Link with the unions, adopt a socialist program

This is not the first time that Montreal has had the chance to launch an alternative to the bosses’ parties. The main unions set up the Front d’Action Politique (FRAP), which unsuccessfully ran in the elections in 1970. But this kind of an opportunity is fleeting, and the party activists must place demands on the leadership to ensure that this party does not become just another instrument for the careers of bourgeois politicians. Already, Richard Bergeron has accepted a post in a “plural” executive with the other parties. This is a dangerous step on the road to absorption by the bosses’ parties.

There is only one way to guarantee the future of the party: tie it to the organizations of the working class, the trade unions. Only by organic links with the unions can the party be brought under the pressure of the class, to protect it against the pressure of the bosses and the crooks who will now be hovering, looking for a way to corrupt and co-opt the party and its representatives in order to neutralize the threat it poses to them. A party that can give expression to the frustrations and aspirations of the masses is a threat to the elites and mafiosi that run this city.

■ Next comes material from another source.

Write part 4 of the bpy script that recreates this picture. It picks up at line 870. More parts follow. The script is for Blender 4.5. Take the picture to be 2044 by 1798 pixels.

We should not be afraid to say whose side we are on. It is the workers who are being made to pay for the water-meter scandal, and will now be asked to pay for the metro system’s $30-million deficit. Free public transportation in such a context is impossible if we remain within the acceptable bounds of capitalism. We must make clear, if capitalism cannot pay for it, then we will make the capitalists pay. We need a socialist program. We need to fight back, and we need a party that will lead that fight.